Nas limpezas vamos encontrando relíquias que pareciam para sempre desaparecidas. Vinis cheios de pó, K7s,CD's e claro, livros. Continuamos a falar uns com os outros só que agora ninguém rouba livros aos amigos. Antes os oferecemos. "Já li e não vou voltar a ler"; "aquele livro que te emprestei e que nunca mais devolveste? Fica com ele".

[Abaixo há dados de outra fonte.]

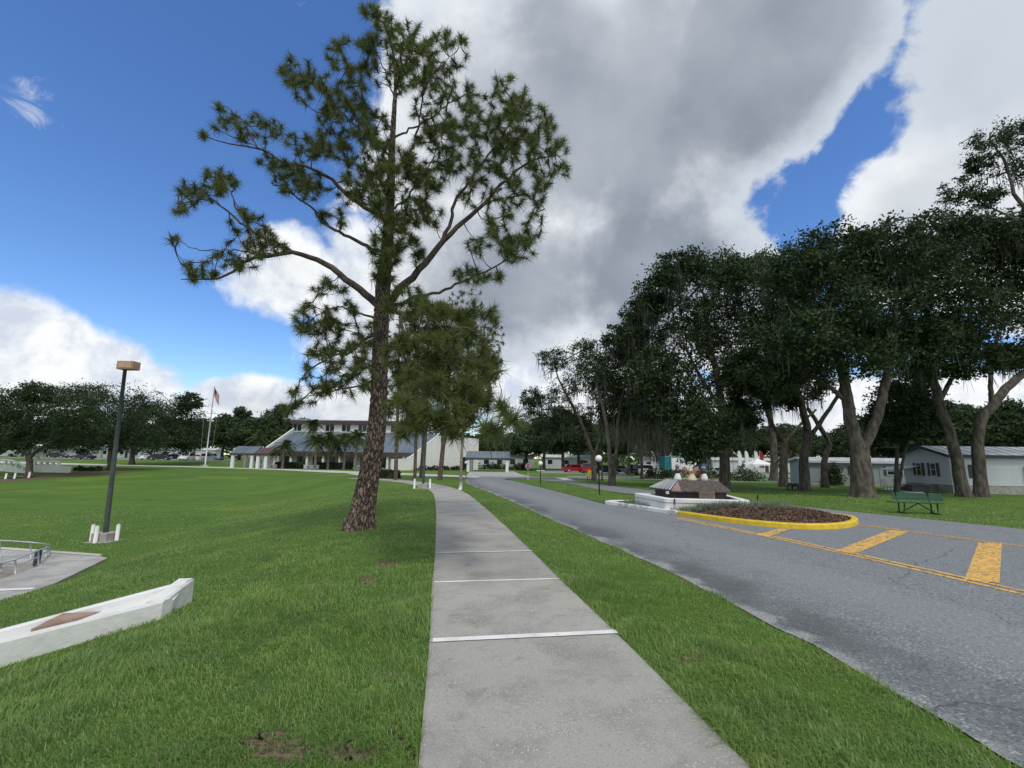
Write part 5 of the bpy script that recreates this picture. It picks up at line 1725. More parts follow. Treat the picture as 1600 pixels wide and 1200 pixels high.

Torna-se lastro inútil que é preciso ir despachando seja para ganhar espaço seja porque não tem mais nenhuma utilidade. Num país tão pequeno como o nosso é espantoso o volume e a qualidade da nossa produção cultural, a qualidade dos nossos romancistas, poetas, realizadores, dramaturgos, etc. A criação cultural é talvez a mais generosa das actividades humanas especialmente num país tão pequeno como este, dirigido por gente tão pequena e tão bimba como esta. Aos criadores ninguém lhes pediu nada, ninguém sabe que criam nem quer saber se apesar de criarem conseguem sobreviver. Um país que apesar de tudo faz questão em se manter vivo em deixar obra, em deixar testemunho de qualidade para as gerações seguintes que vão encontrar nisso o alívio da estupidez dos dias que a que forçosamente estarão condenados como nós estivemos. Antero de Quental, Jaime Batalha Reis, Mário de Sá Carneiro, Fernando Pessoa, Raul Brandão Virgílio Ferreira, Luis de Sttau Monteiro, Miguel Rovisco e tantos, tantos mais. Criaturas solitárias e anónimas perdidas na solidão dos seus mundos enquanto vivos que apesar de tudo fizeram questão de nos deixar o seu trabalho, a sua criação, alvos de homenagens e fanfarras depois de mortos. A única criação cultural que interessa é esta. O brinquedo ignorado, o nosso clube derrotado, o amor não correspondido para o reconhecimento tardio. A criação cultural é isto. Um tremendo despojo do ego que mantém viva uma linha que pensa, que entretém, que fascina, para que não nos esqueçamos. Somos um somatório de dias sem história mas somos também muito mais coisas. Somos um pensar colectivo que insiste em manter-se de pé, somos uma tradição de épocas que dependem umas das outras, somos uma identidade que não morre. Os livros que queremos possuír, como as pessoas que amamos, acabam por chegar a um ponto em que percebemos que só conseguem pertencer a si próprios, naquilo que significam, naquilo que ensinam…naquilo que fascinam. E assim as ideias voam, as histórias encantam, dão vida a outras histórias e, teimosamente, vivem em toda a parte.